Extracted records:
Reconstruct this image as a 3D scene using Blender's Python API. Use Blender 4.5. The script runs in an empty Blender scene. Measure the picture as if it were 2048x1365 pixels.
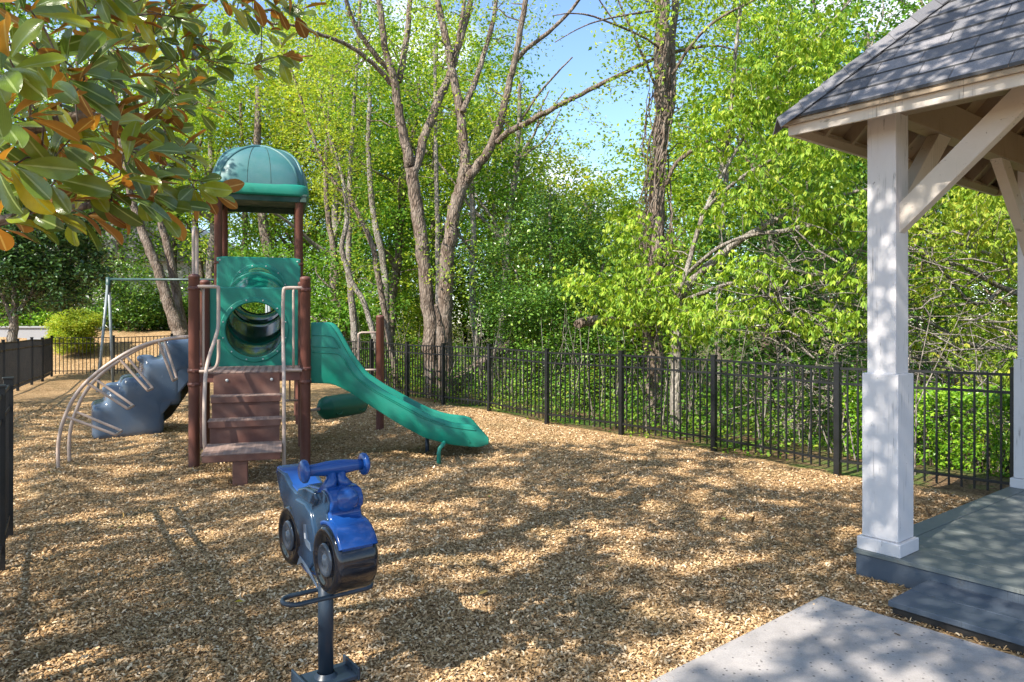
import bpy, bmesh, math, random
import numpy as np
from math import sin, cos, pi, radians, sqrt
from mathutils import Vector, Matrix

SC = bpy.context.scene
COL = SC.collection
F = 1450.0; CX = 1024.0; HY = 644.0; EYE = 1.71
rng = np.random.default_rng(11)
random.seed(5)

def P(x, y, Z):                       # a photo direction at a chosen distance -> a world point
    return np.array([(x-CX)/F*Z, Z, EYE+(HY-y)/F*Z])

# ------------------------------------------------------------------ mesh building
class MB:
    def __init__(s): s.v=[]; s.n=0; s.li=[]; s.lc=[]; s.sm=[]
    def add(s, verts, faces, smooth=False):
        verts = np.asarray(verts, float).reshape(-1,3)
        if isinstance(faces, np.ndarray):
            s.li.append((faces+s.n).ravel().astype(np.int32)); s.lc.append(np.full(len(faces), faces.shape[1], np.int32))
            s.sm.append(np.full(len(faces), smooth, bool))
        else:
            for f in faces:
                s.li.append(np.array(f, np.int32)+s.n)
            s.lc.append(np.array([len(f) for f in faces], np.int32)); s.sm.append(np.full(len(faces), smooth, bool))
        s.v.append(verts); s.n += len(verts); return s
    def box(s, c, size, ax=None):
        c=np.asarray(c,float); h=np.asarray(size,float)/2
        A = np.eye(3) if ax is None else np.array([np.asarray(a,float)/np.linalg.norm(a) for a in ax])
        q = np.array([[x,y,z] for x in (-1,1) for y in (-1,1) for z in (-1,1)])*h
        v = c + q@A
        f=[[0,1,3,2],[4,6,7,5],[0,4,5,1],[2,3,7,6],[0,2,6,4],[1,5,7,3]]
        if np.linalg.det(A)<0: f=[a[::-1] for a in f]
        return s.add(v, f)
    def beam(s, a, b, w, h, up=(0,0,1)):            # bar from a to b, width w (sideways), height h (up)
        a=np.asarray(a,float); b=np.asarray(b,float); d=b-a; L=np.linalg.norm(d); d/=L
        side=np.cross(d,up); side/=np.linalg.norm(side); u=np.cross(side,d)
        return s.box((a+b)/2,(L,w,h),(d,side,u))
    def tube(s, pts, r, sides=8, cap=True, smooth=True):
        pts=np.asarray(pts,float); n=len(pts)
        r=np.full(n,r,float) if np.isscalar(r) else np.asarray(r,float)
        t=np.gradient(pts,axis=0); t/= (np.linalg.norm(t,axis=1,keepdims=True)+1e-9)
        ref=np.array([0,0,1.0]) if abs(t[0,2])<.9 else np.array([1.0,0,0])
        u=np.cross(t[0],ref); u/=np.linalg.norm(u); U=[u]
        for i in range(1,n):
            u=U[-1]-t[i]*np.dot(U[-1],t[i]); u/=np.linalg.norm(u)+1e-9; U.append(u)
        U=np.array(U); V=np.cross(t,U)
        a=np.arange(sides)*2*pi/sides
        v=pts[:,None]+r[:,None,None]*(np.cos(a)[None,:,None]*U[:,None]+np.sin(a)[None,:,None]*V[:,None])
        i=np.arange(n-1)[:,None]*sides; j=np.arange(sides)[None]; k=(j+1)%sides
        f=np.stack([i+j,i+k,i+sides+k,i+sides+j],-1).reshape(-1,4)
        s.add(v.reshape(-1,3),f,smooth)
        if cap:
            b=s.n-n*sides
            s.li.append(np.arange(sides-1,-1,-1,dtype=np.int32)+b); s.li.append(np.arange(sides,dtype=np.int32)+b+(n-1)*sides)
            s.lc.append(np.array([sides,sides],np.int32)); s.sm.append(np.zeros(2,bool))
        return s
    def prism(s, poly, origin, ax, ay, az, depth, smooth=False):   # polygon in (ax,ay) extruded along az
        poly=np.asarray(poly,float); o=np.asarray(origin,float); ax,ay,az=[np.asarray(q,float) for q in (ax,ay,az)]
        a=o+poly[:,:1]*ax+poly[:,1:2]*ay; b=a+az*depth; n=len(poly)
        f=[list(range(n))[::-1], list(range(n,2*n))]+[[i,(i+1)%n,n+(i+1)%n,n+i] for i in range(n)]
        return s.add(np.vstack([a,b]), f)
    def lathe(s, prof, origin, axis, sides=24, smooth=True):       # prof: (distance along axis, radius)
        prof=np.asarray(prof,float); o=np.asarray(origin,float); ax=np.asarray(axis,float); ax=ax/np.linalg.norm(ax)
        ref=np.array([0,0,1.0]) if abs(ax[2])<.9 else np.array([1.0,0,0])
        u=np.cross(ax,ref); u/=np.linalg.norm(u); w=np.cross(ax,u)
        a=np.arange(sides)*2*pi/sides
        v=o+prof[:,0][:,None,None]*ax+prof[:,1][:,None,None]*(np.cos(a)[None,:,None]*u+np.sin(a)[None,:,None]*w)
        n=len(prof); i=np.arange(n-1)[:,None]*sides; j=np.arange(sides)[None]; k=(j+1)%sides
        f=np.stack([i+j,i+k,i+sides+k,i+sides+j],-1).reshape(-1,4)
        return s.add(v.reshape(-1,3),f,smooth)
    def grid(s, V, closed=False, smooth=True):                     # V: (n,m,3) rings
        n,m=V.shape[:2]; i=np.arange(n-1)[:,None]*m
        j=np.arange(m if closed else m-1)[None]; k=(j+1)%m
        f=np.stack([i+j,i+k,i+m+k,i+m+j],-1).reshape(-1,4)
        return s.add(V.reshape(-1,3),f,smooth)
    def build(s, name, mat, parent=None, fix=True, bevel=0, seg=2):
        me=bpy.data.meshes.new(name)
        v=np.vstack(s.v).astype(np.float32); li=np.concatenate(s.li).astype(np.int32); lc=np.concatenate(s.lc).astype(np.int32)
        me.vertices.add(len(v)); me.vertices.foreach_set('co',v.ravel())
        me.loops.add(len(li)); me.loops.foreach_set('vertex_index',li)
        me.polygons.add(len(lc)); st=np.concatenate([[0],np.cumsum(lc)[:-1]]).astype(np.int32)
        me.polygons.foreach_set('loop_start',st); me.polygons.foreach_set('loop_total',lc)
        me.polygons.foreach_set('use_smooth',np.concatenate(s.sm))
        me.update(calc_edges=True); me.validate()
        if fix and len(lc)<60000:
            bm=bmesh.new(); bm.from_mesh(me); bmesh.ops.recalc_face_normals(bm,faces=bm.faces); bm.to_mesh(me); bm.free()
        me.materials.append(mat)
        o=bpy.data.objects.new(name,me); COL.objects.link(o)
        if parent is not None: o.parent=parent; o.matrix_parent_inverse=Matrix.Translation(-Vector(parent_world(parent)))
        if bevel:
            m=o.modifiers.new('bevel','BEVEL'); m.width=bevel; m.segments=seg; m.limit_method='ANGLE'; m.angle_limit=radians(40)
            m.harden_normals=False
        return o
def parent_world(p):
    return Vector(p.location) if p.type=='EMPTY' else Vector((0,0,0))
def thing(name,label,cat,loc=(0,0,0),group=None):
    o=bpy.data.objects.new(name,None); COL.objects.link(o); o.location=[float(q) for q in loc]; o.empty_display_size=.2
    o['label']=label; o['category']=cat
    if group: o['group']=group
    return o
def tag(o,label,cat,group=None,kind=None):
    if label: o['label']=label
    if cat: o['category']=cat
    if group: o['group']=group
    if kind: o['kind']=kind
    return o

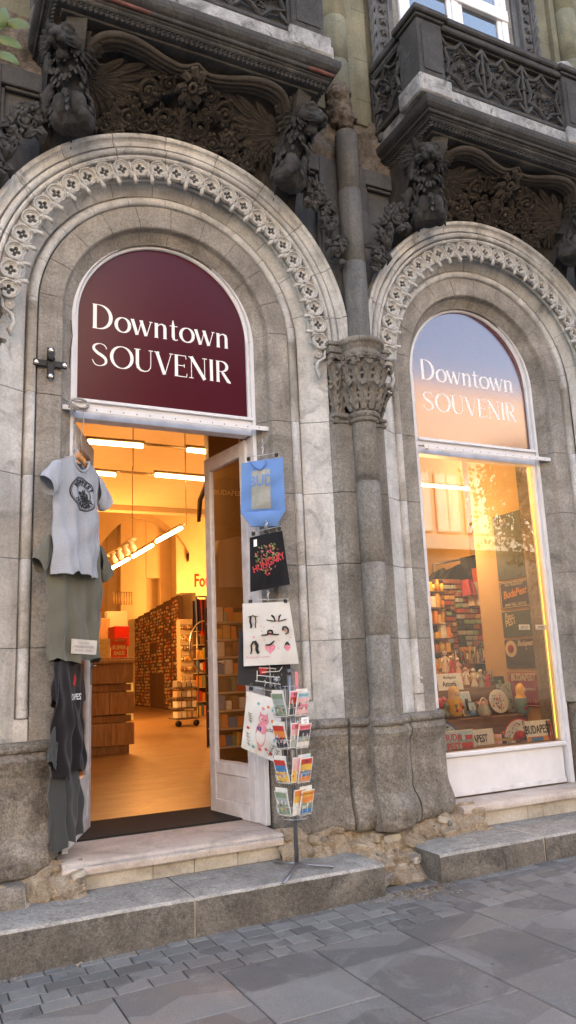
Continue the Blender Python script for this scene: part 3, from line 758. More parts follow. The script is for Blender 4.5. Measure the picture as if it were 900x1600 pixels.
def upwin(cx):
    for sg in (-1,1):
        X=lambda v_:cx+sg*v_
        mb=MB()   # twisted rope column
        n=150
        for q in range(2):
            mb.tube([(X(.985)+.016*math.cos(i*.55+q*PI),.055+.016*math.sin(i*.55+q*PI),5.72+i*.022) for i in range(n)],.020,7,M['sootw'])
        mb.build('rope_column',M['sootw'],BD)
        mb=MB(); mb.box(X(.955),X(.80),.06,.139,5.70,9,M['sootw'],.005); mb.box(X(.955),X(.935),.045,.0599,5.70,9,M['sootw'],.004); mb.box(X(.82),X(.80),.045,.0599,5.70,9,M['sootw'],.004)
        rnd=random.Random(3)
        for i in range(26):
            z=5.8+i*.115
            for a in range(5):
                an=a*PI*2/5+i; mb.tube([(X(.877),.052,z),(X(.877)+.02*math.cos(an),.038,z+.022*math.sin(an)),(X(.877)+.042*math.cos(an+.4),.05,z+.046*math.sin(an+.4))],[.006,.013,.004],5,M['sootw'])
        mb.build('carved_strip',M['sootw'],BD)
        mb=MB(); mb.box(X(.797),X(.73),.085,.139,5.70,9,M['sootw'],.005); mb.box(X(.727),X(.66),.105,.139,5.70,9,M['pier'],.005); mb.build('window_reveal',M['sootw'],BD)
    f=MB()
    for (a,b,c_,d) in ((-.655,-.58,5.9,8.6),(.58,.655,5.9,8.6),(-.04,.04,5.9,8.6)): f.box(cx+a,cx+b,.085,.135,c_,d,M['white'],.006)
    for (a,b) in ((-.578,-.042),(.042,.578)):
        f.box(cx+a,cx+a+.05,.095,.134,5.9,8.6,M['white'],.005); f.box(cx+b-.05,cx+b,.095,.134,5.9,8.6,M['white'],.005)
        f.box(cx+a+.05,cx+b-.05,.095,.134,7.05,7.11,M['white'],.005)
    f.box(cx-.655,cx+.655,.07,.134,7.55,7.68,M['white'],.006)
    fo=f.build('upper_window_frame',M['white'],BD)
    s_=MB().box(cx-.57,cx+.57,.115,.128,5.9,8.6,M['skyglass']); s_.build('pane',M['skyglass'],fo)
s=NT('upper_window_glass'); s.set(Base_Color=(.03,.035,.04),Roughness=.03,Specular_IOR_Level=.5,Coat_Weight=1,Coat_IOR=2.6,Coat_Roughness=.01); M['skyglass']=s.mat
for cx in (-1.4,1.4): upwin(cx)
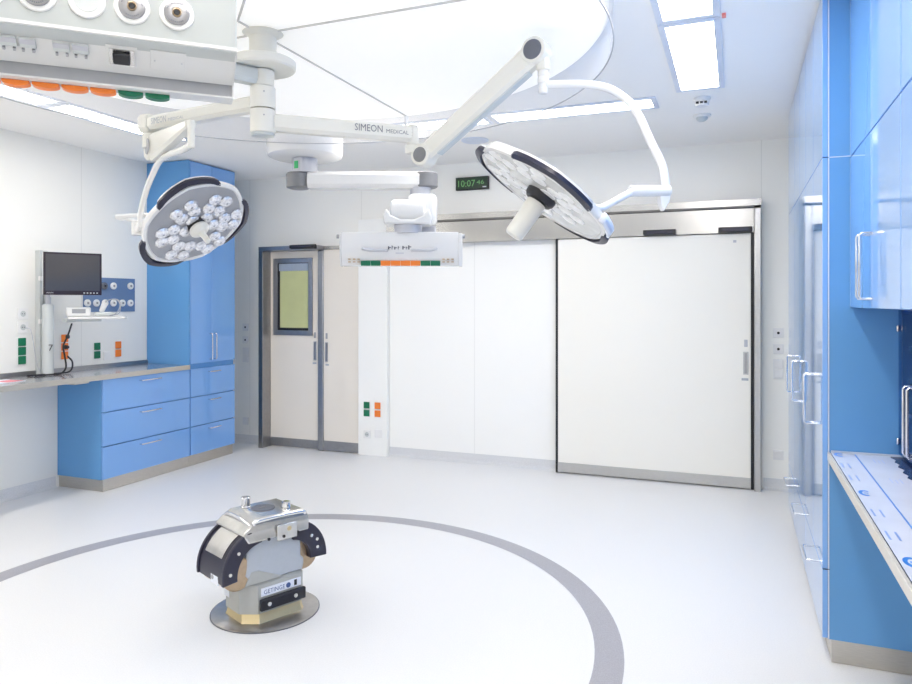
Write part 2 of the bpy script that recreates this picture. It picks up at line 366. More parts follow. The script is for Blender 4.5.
# ------------------------------------------------------------------ ceiling: canopy, lights, detectors
CX, CY = -2.185, 2.90
can = thing('laminar_flow_canopy', 'large round white fabric air canopy with clear skirt on the ceiling', 'ceiling canopy', (CX, CY, H))
MB().lathe((0, 0, -.03), (0, 0, 1), [(1.66, 0), (1.68, .004), (1.68, .029)], 96).build('fabric_panel', 'fabric', can)
m = MB(); n = 128
vs = [(r*math.cos(2*PI*k/n), r*math.sin(2*PI*k/n) , z) for r, z in ((1.70, -.001), (1.70, -.19)) for k in range(n)]
m.add(vs, [(k, (k+1) % n, n+(k+1) % n, n+k) for k in range(n)])
m.build('clear_skirt', 'clear', can)
m = MB(); vs = [(r*math.cos(2*PI*k/n), r*math.sin(2*PI*k/n), z) for r, z in ((1.697, -.1905), (1.703, -.1905), (1.703, -.1945), (1.697, -.1945)) for k in range(n)]
m.add(vs, [(j*n+k, j*n+(k+1) % n, (j+1) % 4*n+(k+1) % n, (j+1) % 4*n+k) for j in range(4) for k in range(n)]).build('skirt_edge', 'grey', can)
for a in (0, 90, 180, 270):
    c, s_ = math.cos(math.radians(a)), math.sin(math.radians(a))
    MB().tube([(c*.08, s_*.08, -.031), (c*1.655, s_*1.655, -.031)], .007, 6, False).build('seam', 'seam', can)
    MB().cyl((c*1.655, s_*1.655, -.031), (c*1.655, s_*1.655, -.125), .011, n=10).build('hanger', 'wplast', can)
MB().tube([(-.0, -.17, -.031), (.9, -1.07, -.031)], .006, 6, False).build('seam', 'seam', can)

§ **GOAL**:
Repeat only what lies between the start of the data and the end of the line containing "from mathutils import Vector, Matrix", exactly, with pictures left out.

§ **EXERCISE ANSWER**:
Reconstruct this image as a 3D scene using Blender's Python API. Use Blender 4.5. The script runs in an empty Blender scene. Measure the picture as if it were 2048x1365 pixels.
import bpy, bmesh, math, random
import numpy as np
from math import sin, cos, pi, radians, sqrt
from mathutils import Vector, Matrix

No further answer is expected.